I am just guessing most of this, I don’t know for sure what I am doing right or wrong, but this is the beauty of yoga; it is a personal experience and exploration, and your relationship with your body is your own. We may aspire to be as perfect as our yoga instructors, but at the end of the day we all know that they aren’t like us, they are super-human with special superhero powers that allow them to bend backwards and balance on their heads.

Just kidding. What I mean is that it is not about what the person next to you is doing, it is more about being mindful and paying attention to how your own body feels! The more you focus on your own personal development, the more likely you are to reach higher levels in yoga and gain superhuman status, if that is what you are aiming for. (I know I am!)

For now though, I am content to be using the 3-minute sun salute as a daily yoga body and mind conditioning. The more regular your make your yoga practice the more cooperative your body becomes because you are spending more time with it. One of the other ladies who attends the yoga class described the fact that she practices a short sequence everyday before work and she can’t believe that she can actually touch her toes now, which was something she couldn’t do at the start of the course – now that is a massive improvement!

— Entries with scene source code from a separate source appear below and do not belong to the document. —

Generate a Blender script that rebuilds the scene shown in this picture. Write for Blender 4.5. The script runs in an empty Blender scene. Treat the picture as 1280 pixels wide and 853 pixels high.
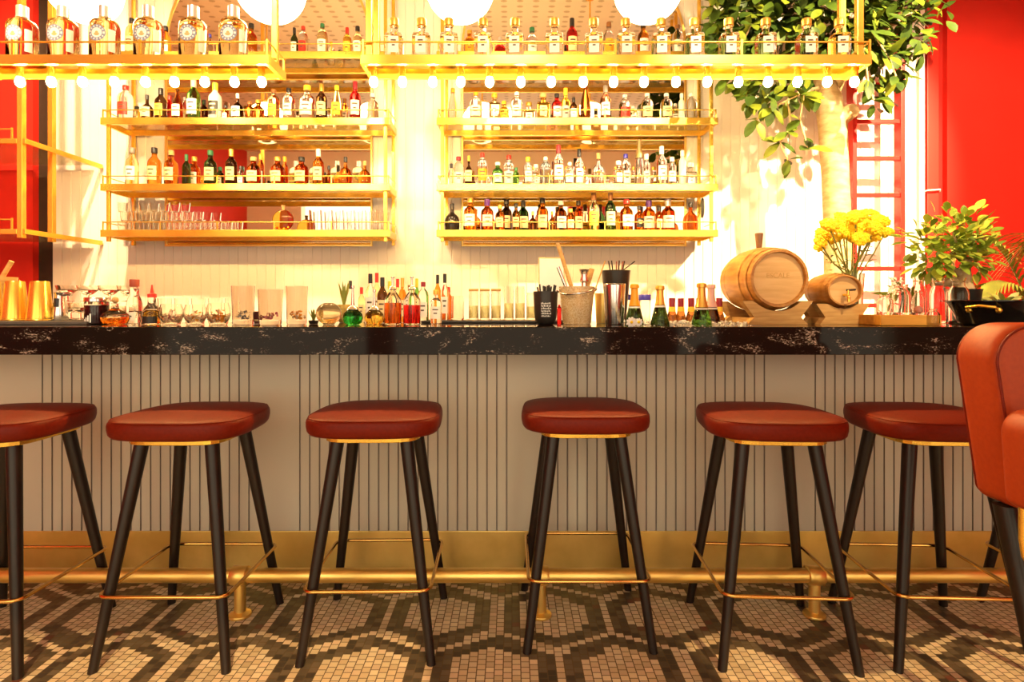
import bpy, bmesh, math, random
from math import sin, cos, pi, radians, floor, sqrt
from mathutils import Vector, Matrix
random.seed(7)
scene = bpy.context.scene
COL = scene.collection
F = 740.0; HX = 640.0; HY = 381.0; CH = 1.18

def PX(px, Y): return (px - HX) * Y / F
def PZ(py, Y): return CH + (HY - py) * Y / F

# ------------------------------------------------------------------ materials
MATS = {}
def mat(name, color, rough=0.5, metal=0.0, trans=0.0, ior=1.45, emit=None, estr=0.0, noise=0.0, nscale=20.0,
        color2=None, bump=0.0, coat=0.0, spec=0.5, stretch=None):
    if name in MATS: return MATS[name]
    m = bpy.data.materials.new(name); m.use_nodes = True
    nt = m.node_tree; b = nt.nodes['Principled BSDF']
    c = tuple(color) + (1,)
    b.inputs['Base Color'].default_value = c
    b.inputs['Roughness'].default_value = rough
    b.inputs['Metallic'].default_value = metal
    b.inputs['IOR'].default_value = ior
    b.inputs['Transmission Weight'].default_value = trans
    b.inputs['Coat Weight'].default_value = coat; b.inputs['Specular IOR Level'].default_value = spec
    if emit is not None:
        b.inputs['Emission Color'].default_value = tuple(emit) + (1,)
        b.inputs['Emission Strength'].default_value = estr
    if noise > 0 or color2 is not None or bump > 0:
        tc = nt.nodes.new('ShaderNodeTexCoord')
        mp = nt.nodes.new('ShaderNodeMapping')
        if stretch: mp.inputs['Scale'].default_value = stretch
        nz = nt.nodes.new('ShaderNodeTexNoise')
        nz.inputs['Scale'].default_value = nscale; nz.inputs['Detail'].default_value = 4
        nt.links.new(tc.outputs['Object'], mp.inputs['Vector'])
        nt.links.new(mp.outputs['Vector'], nz.inputs['Vector'])
        if color2 is None: color2 = tuple(x * (1 - noise) for x in color)
        rp = nt.nodes.new('ShaderNodeValToRGB')
        rp.color_ramp.elements[0].position = 0.35; rp.color_ramp.elements[1].position = 0.65
        rp.color_ramp.elements[0].color = tuple(color2) + (1,); rp.color_ramp.elements[1].color = c
        nt.links.new(nz.outputs['Fac'], rp.inputs['Fac'])
        nt.links.new(rp.outputs['Color'], b.inputs['Base Color'])
        if bump > 0:
            bp = nt.nodes.new('ShaderNodeBump'); bp.inputs['Strength'].default_value = bump
            bp.inputs['Distance'].default_value = 0.002
            nt.links.new(nz.outputs['Fac'], bp.inputs['Height'])
            nt.links.new(bp.outputs['Normal'], b.inputs['Normal'])
    MATS[name] = m
    return m

BRASS = mat('polished brass', (1.0, 0.66, 0.12), 0.24, 0.82, color2=(0.95, 0.58, 0.09), nscale=6)
BRASS_OLD = mat('aged brass', (0.98, 0.70, 0.22), 0.33, 0.85, color2=(0.80, 0.55, 0.15), nscale=5, bump=0.05)
COPPER = mat('copper brass', (0.90, 0.54, 0.16), 0.2, 1.0, noise=0.15)
STEEL = mat('stainless steel', (0.75, 0.74, 0.73), 0.18, 1.0, noise=0.1)
LEATHER = mat('red leather', (0.175, 0.0125, 0.003), 0.48, 0, color2=(0.145, 0.010, 0.0025), nscale=90, bump=0.12, spec=0.22)
LEATHER_O = mat('tan red leather', (0.37, 0.050, 0.009), 0.45, 0, color2=(0.33, 0.042, 0.008), nscale=90, bump=0.12, spec=0.3)
DARKWOOD = mat('black stained wood', (0.016, 0.009, 0.007), 0.38, color2=(0.010, 0.006, 0.005), nscale=14, stretch=(8, 8, 0.6))
PANEL = mat('grey beige paint', (0.63, 0.585, 0.475), 0.45, noise=0.05, nscale=3)
WALLW = mat('cream white paint', (0.86, 0.80, 0.70), 0.5, noise=0.04, nscale=3)
GROOVE = mat('groove shadow gap', (0.34, 0.29, 0.25), 0.8, noise=0.1)
REDW = mat('red wall paint', (0.66, 0.022, 0.012), 0.5, noise=0.08, nscale=4)
REDD = mat('deep red piers and groove shade', (0.52, 0.018, 0.012), 0.45, noise=0.08, nscale=4)
REDL = mat('red enamel', (0.66, 0.022, 0.015), 0.3, noise=0.05)
DARKBR = mat('dark brown paint', (0.035, 0.022, 0.012), 0.5, noise=0.2)
MIRROR = mat('mirror silver', (0.90, 0.84, 0.76), 0.02, 1.0, noise=0.02, nscale=1)
GLASS = mat('clear glass', (0.99, 0.98, 0.96), 0.0, 0, 1.0, 1.25)
GLASSW = mat('warm clear glass', (0.99, 0.97, 0.92), 0.0, 0, 1.0, 1.28)
SHELFGL = mat('shelf glass', (0.80, 0.74, 0.55), 0.02, 0, 0.85, 1.4)
CRYSTAL = mat('cut crystal', (0.99, 0.96, 0.90), 0.02, 0, 1.0, 1.22)
CRACKLE = mat('crackled glass', (1.0, 0.90, 0.68), 0.12, 0, 0.6, 1.35, color2=(0.72, 0.50, 0.24), nscale=190, bump=0.9)
OAK = mat('pale oak', (0.66, 0.40, 0.13), 0.5, color2=(0.52, 0.28, 0.08), nscale=9, stretch=(1, 1, 9), bump=0.1)
OAKB = mat('barrel oak', (0.60, 0.30, 0.07), 0.45, color2=(0.40, 0.17, 0.035), nscale=7, stretch=(6, 1, 6), bump=0.1)
OAKH = mat('barrel head oak', (0.74, 0.48, 0.20), 0.5, color2=(0.64, 0.38, 0.13), nscale=6, stretch=(1, 1, 8))
WALNUT = mat('brown wood', (0.22, 0.10, 0.035), 0.5, noise=0.4, nscale=12)
BLACK = mat('black plastic', (0.02, 0.017, 0.015), 0.35, noise=0.2)
BLACKM = mat('black lacquer', (0.012, 0.009, 0.008), 0.1, noise=0.2)
SLATE = mat('dark grey rubber', (0.10, 0.085, 0.075), 0.6, noise=0.2)
PAPER = mat('white paper', (0.88, 0.84, 0.75), 0.6, noise=0.04)
CREAM = mat('cream paper', (0.84, 0.68, 0.36), 0.6, noise=0.06)
YPAPER = mat('yellow paper', (0.90, 0.58, 0.05), 0.6, noise=0.06)
INK = mat('dark ink', (0.10, 0.07, 0.05), 0.6, noise=0.1)
BLUEINK = mat('slate blue ink', (0.22, 0.24, 0.36), 0.6, noise=0.1)
TANINK = mat('tan ink', (0.62, 0.38, 0.16), 0.6, noise=0.1)
CORK = mat('cork', (0.62, 0.36, 0.14), 0.8, noise=0.3, nscale=120)
WHITEP = mat('white chalk', (0.90, 0.88, 0.84), 0.7, noise=0.03)
BARK = mat('pale bark', (0.62, 0.45, 0.24), 0.75, color2=(0.42, 0.28, 0.12), nscale=11, bump=0.5, stretch=(1, 1, 2.5))
LEAF = mat('ficus leaf', (0.05, 0.085, 0.008), 0.45, color2=(0.016, 0.034, 0.005), nscale=7, spec=.15)
LEAFY = mat('yellow green leaf', (0.135, 0.16, 0.012), 0.45, color2=(0.05, 0.08, 0.007), nscale=9, spec=.15)
LEAFB = mat('bonsai leaf', (0.30, 0.42, 0.04), 0.4, color2=(0.14, 0.24, 0.02), nscale=9)
LEAFC = mat('yellow bonsai leaf', (0.55, 0.60, 0.06), 0.4, color2=(0.38, 0.45, 0.05), nscale=9)  # yellower leaf tone, scattered at random through the bonsai foliage
LEAFP = mat('palm leaf', (0.34, 0.36, 0.06), 0.45, noise=0.4, nscale=9)
LEAFW = mat('pale leaf', (0.75, 0.68, 0.30), 0.5, color2=(0.45, 0.50, 0.12), nscale=12)
STEMG = mat('green stem', (0.28, 0.30, 0.06), 0.5, noise=0.3)
YFLOWER = mat('yellow petals', (1.0, 0.76, 0.015), 0.6, color2=(0.95, 0.60, 0.01), nscale=60, bump=0.6)
SOIL = mat('soil', (0.05, 0.03, 0.02), 0.9, noise=0.4, nscale=60)
ICE = mat('crushed ice', (0.95, 0.93, 0.88), 0.15, 0, 0.4, 1.31, noise=0.05, nscale=40)
GLOBE = mat('opal globe', (0.9, 0.85, 0.75), 0.3, emit=(1.0, 0.72, 0.36), estr=32.0, noise=0.02)
BULB = mat('lit bulb', (1, 0.9, 0.7), 0.2, emit=(1.0, 0.60, 0.20), estr=620.0, noise=0.02)
PERF = None

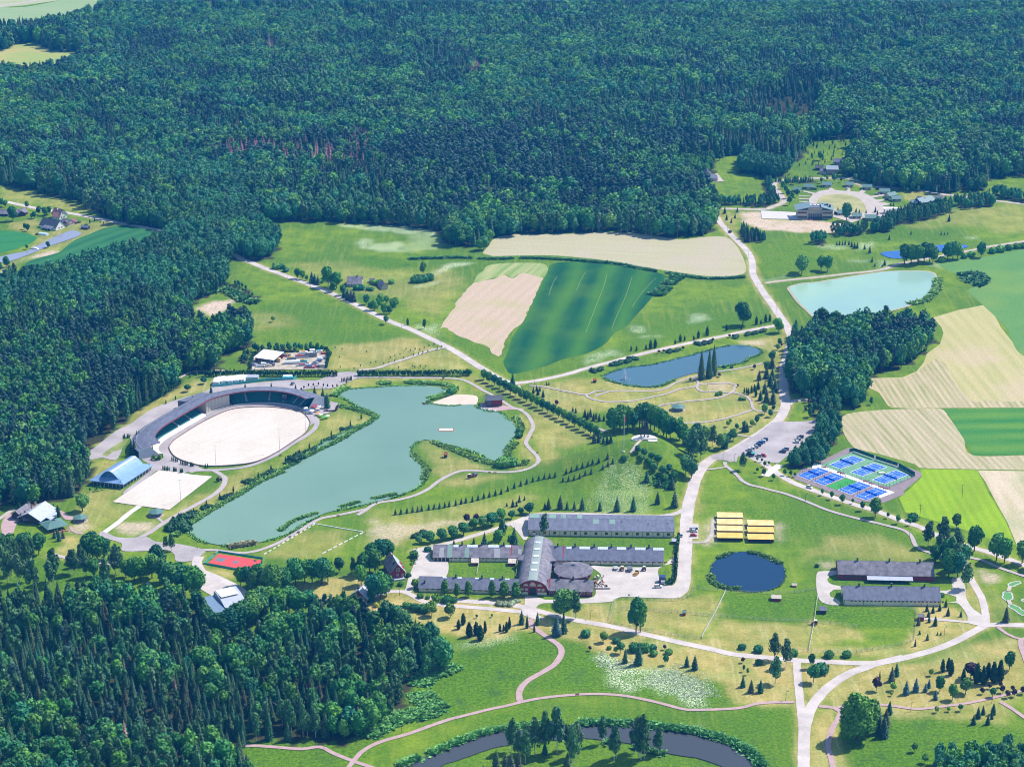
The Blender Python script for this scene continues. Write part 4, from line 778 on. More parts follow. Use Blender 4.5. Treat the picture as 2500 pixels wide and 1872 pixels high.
grove('F1', 'con', 'on the lawns by the road fork',[(60,792,7),(150,852,8),(250,852,8),(1535,702,5,.6),(1665,732,9),(1715,672,8)])
grove('F1', 'bri', 'east of the road fork',[(1680,832,5),(1660,888,2.6),(2090,672,4)])
grove('F1', 'blu', 'on the lawn east of road fork',[(1820,872,8.5),(1925,842,8.5),(2030,842,5.5),(2065,802,5.5),(2135,927,6)])
grove('F1', 'mas', 'beside the pink path',[(1290,1370,25,1.05),(1410,1290,19,1.0),(1190,1400,14)])
grove('F1', 'con', 'behind the massive tree',[(1510,1142,11),(1640,1082,8),(1600,1222,11),(1530,1292,11),(1580,1332,12)])
grove('F1', 'rnd', 'on the bottom right meadow',[(1910,1492,5),(2020,1612,5)])
grove('H5', 'thu', 'in the eastern lawn groups',[(450,618,7.5),(512,602,7.5),(540,657,9),(820,745,12),(890,757,11),(940,700,10),(1000,738,12.5),(1070,725,12.5),(675,722,7.5)],wide=1.05)
grove('H5', 'pur', 'broad and dark by tall thujas',[(755,695,9.5,1.35)])
grove('H5', 'lin', 'on the eastern lawns',[(1175,598,11),(420,832,9),(560,922,9),(700,855,9,1.1)],wide=.9)
grove('H5', 'pur', 'in the young orchard rows',[(880,862,4),(960,805,3.2),(1080,790,3.4),(1100,852,4.5),(1155,902,4.5),(1210,832,3.5),(1230,892,4.5),(1320,862,4.5)])
grove('H5', 'rnd', 'beside the eastern pink path',[(995,895,5.5),(645,1047,4)]);grove('H5', 'bri', 'small beside the eastern path',[(385,1062,3.6),(515,1052,3)])
grove('H5', 'con', 'below the eastern pink path',[(785,1192,6),(835,1122,7),(890,1082,5.5),(940,1192,6),(1000,1082,7),(985,1132,4)])
grove('E2', 'bir', 'in the clump by the brick road',[(1345,492,16),(1480,485,18),(1600,565,17),(1440,600,15),(1600,700,17),(1690,872,16),(1560,640,17)],wide=1.35)
grove('E2', 'lin', 'in the tall clump beside the barns',[(1530,765,18),(1610,770,16),(1520,640,16),(1660,680,15),(1410,640,12),(1600,330,10)])
grove('E2', 'lin', 'along the east avenue',[(1760,535,17),(1960,620,18),(2030,640,16),(2190,645,15),(870,228,13),(2330,690,16)],wide=.95)
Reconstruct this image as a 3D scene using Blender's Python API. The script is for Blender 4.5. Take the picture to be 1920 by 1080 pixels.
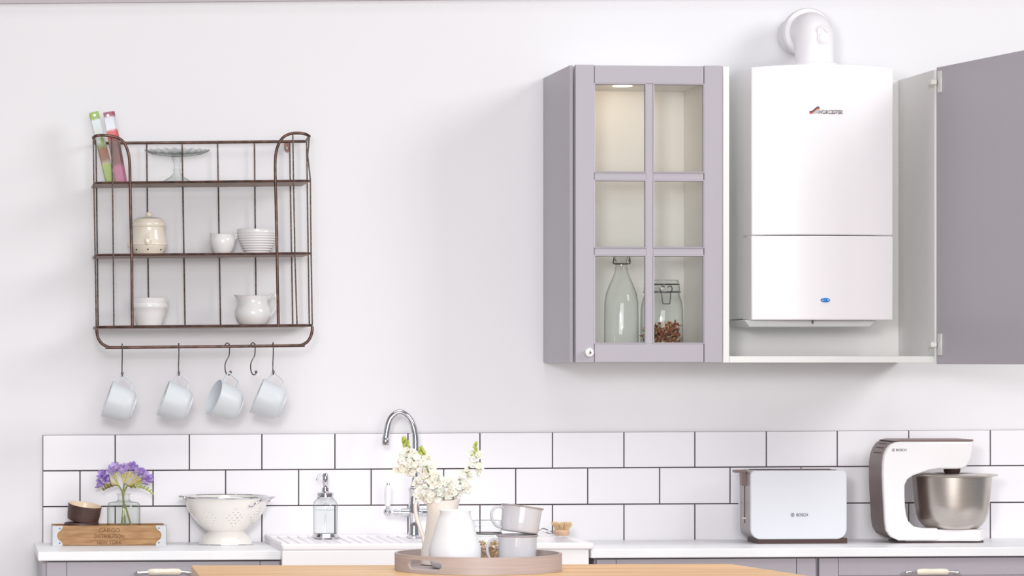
import bpy, bmesh, math, random
from mathutils import Vector, Matrix
random.seed(7)
PI = math.pi
scene = bpy.context.scene
for o in list(bpy.data.objects): bpy.data.objects.remove(o)
COL = scene.collection

# ------------------------------------------------------------------ camera
FPX = 6100.0; TH = math.radians(4.7); CX, CY = 441.0, 675.0
CAM = Vector((0.0, -9.0, 1.43))
cd = bpy.data.cameras.new('camera'); cam = bpy.data.objects.new('camera', cd); COL.objects.link(cam)
cam.location = CAM; cam.rotation_euler = (PI/2, 0, -TH)
cd.sensor_width = 36.0; cd.lens = FPX*36.0/1920.0
cd.shift_x = (960-CX)/1920.0; cd.shift_y = (CY-540)/1920.0
cd.clip_end = 60
scene.camera = cam
DV = Vector((math.sin(TH), math.cos(TH), 0)); RV = Vector((math.cos(TH), -math.sin(TH), 0)); UV = Vector((0, 0, 1))

# ------------------------------------------------------------------ world and lights
scene.view_settings.view_transform = 'Standard'
scene.view_settings.look = 'None'
scene.view_settings.gamma = 1.0
scene.view_settings.use_curve_mapping = False
scene.view_settings.exposure = -0.27
w = bpy.data.worlds.new('world'); scene.world = w; w.use_nodes = True
w.node_tree.nodes['Background'].inputs[0].default_value = (0.93, 0.945, 1.0, 1)
w.node_tree.nodes['Background'].inputs[1].default_value = 0.34

def area(name, loc, target, sx, sy, power, col=(1, 1, 1)):
    l = bpy.data.lights.new(name, 'AREA'); l.shape = 'RECTANGLE'; l.size = sx; l.size_y = sy
    l.energy = power; l.color = col
    o = bpy.data.objects.new(name, l); COL.objects.link(o); o.location = loc
    o.rotation_euler = (Vector(target)-Vector(loc)).to_track_quat('-Z', 'Y').to_euler()
    return o
area('softbox_right', (5.6, -4.3, 3.9), (1.7, 0, 1.6), 2.0, 2.0, 150, (1, .985, .975))
area('softbox_front', (0.1, -6.2, 2.0), (1.3, 0, 1.5), 0.5, 0.5, 90, (1, .99, 1.0))
area('softbox_top', (1.3, -1.7, 4.0), (1.3, -1.35, .9), 3.6, 1.6, 26, (1, .995, .99)).data.spread = math.radians(75)
area('softbox_fill', (0.6, -9.8, 2.1), (1.6, 0, 1.5), 4.0, 2.6, 330, (1, .995, 1.0))

# ------------------------------------------------------------------ pixel <-> place helpers
def ray(px, py): return DV + RV*((px-CX)/FPX) + UV*((CY-py)/FPX)
def W(px, py, Y):
    d = ray(px, py); t = (Y-CAM.y)/d.y
    return CAM + d*t
def G(px, py, z):
    d = ray(px, py); t = (z-CAM.z)/d.z
    return CAM + d*t
def kat(p): return (p-CAM).dot(DV)/FPX          # metres per pixel at a place

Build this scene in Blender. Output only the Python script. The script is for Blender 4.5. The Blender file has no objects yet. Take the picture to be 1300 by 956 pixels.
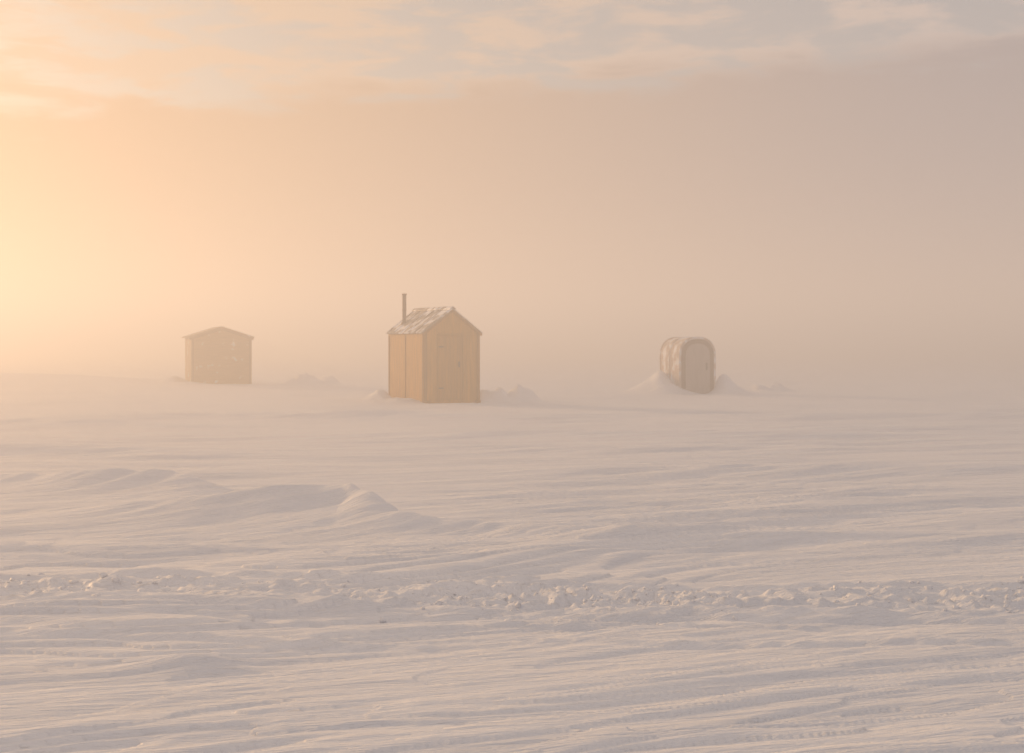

The 3-minute sun salute is a combination of the poses we have been learning throughout the course put together in a satisfying, flowing sequence, and the idea is to stay strong and mindfully move into each pose and hold it for five breaths before mindfully moving onto the next pose. We were also given a lighter option for those days when the body isn’t feeling quite up to the physical challenge, whereby you move through each pose in the sequence with just one breath, and repeat the sequence a few more times instead. The idea behind holding each pose for five breathes is that it creates more strength in the body and more flexibility, and it encourages more observation and opportunity to self-adjust.

Right, that’s enough writing and waffle for me! Time to get out my pink mat and salute the sun.